Federal employee unions don't have agency fees (mandatory dues), yet they still have the obligation to represent employees in workplace disputes (disciplinary actions, grievances, contract violations, etc.).

I work for the only federal government agency where the union doesn't have to represent non-members, and that's an unusual exception to the rule.
 
2018-03-02 08:12:41 AM  

mrmopar5287: Federal employee unions don't have agency fees (mandatory dues), yet they still have the obligation to represent employees in workplace disputes (disciplinary actions, grievances, contract violations, etc.).

I work for the only federal government agency where the union doesn't have to represent non-members, and that's an unusual exception to the rule.


My understanding is that this was the rule, though the unions could choose to do so.  That's how it was presented at the union organizing meeting I was at a few months ago, at least.
 
2018-03-02 08:39:01 AM  

BMFPitt: mrmopar5287: Federal employee unions don't have agency fees (mandatory dues), yet they still have the obligation to represent employees in workplace disputes (disciplinary actions, grievances, contract violations, etc.).

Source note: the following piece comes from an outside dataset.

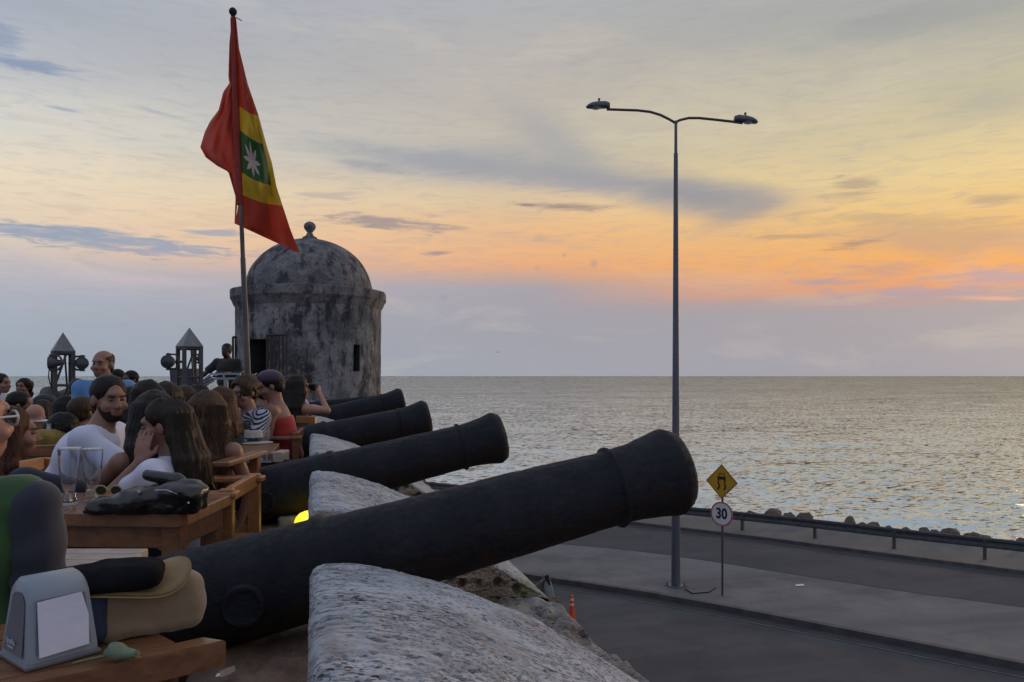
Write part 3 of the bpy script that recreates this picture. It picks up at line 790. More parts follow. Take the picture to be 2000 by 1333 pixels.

I work for the only federal government agency where the union doesn't have to represent non-members, and that's an unusual exception to the rule.

My understanding is that this was the rule, though the unions could choose to do so.  That's how it was presented at the union organizing meeting I was at a few months ago, at least.


It is pick-and-choose.

If a non-member has something that could turn around and fark every member across the country (or a decision in their favor could set good precedent for everyone) they will take it on.

If it's some little issue that is personal... they're cut loose to handle it themselves.

I'm the steward at my workplace and on a nationwide level I won't turn anyone away from helping them. But if it goes higher and needs to go to arbitration, the local and national won't help them.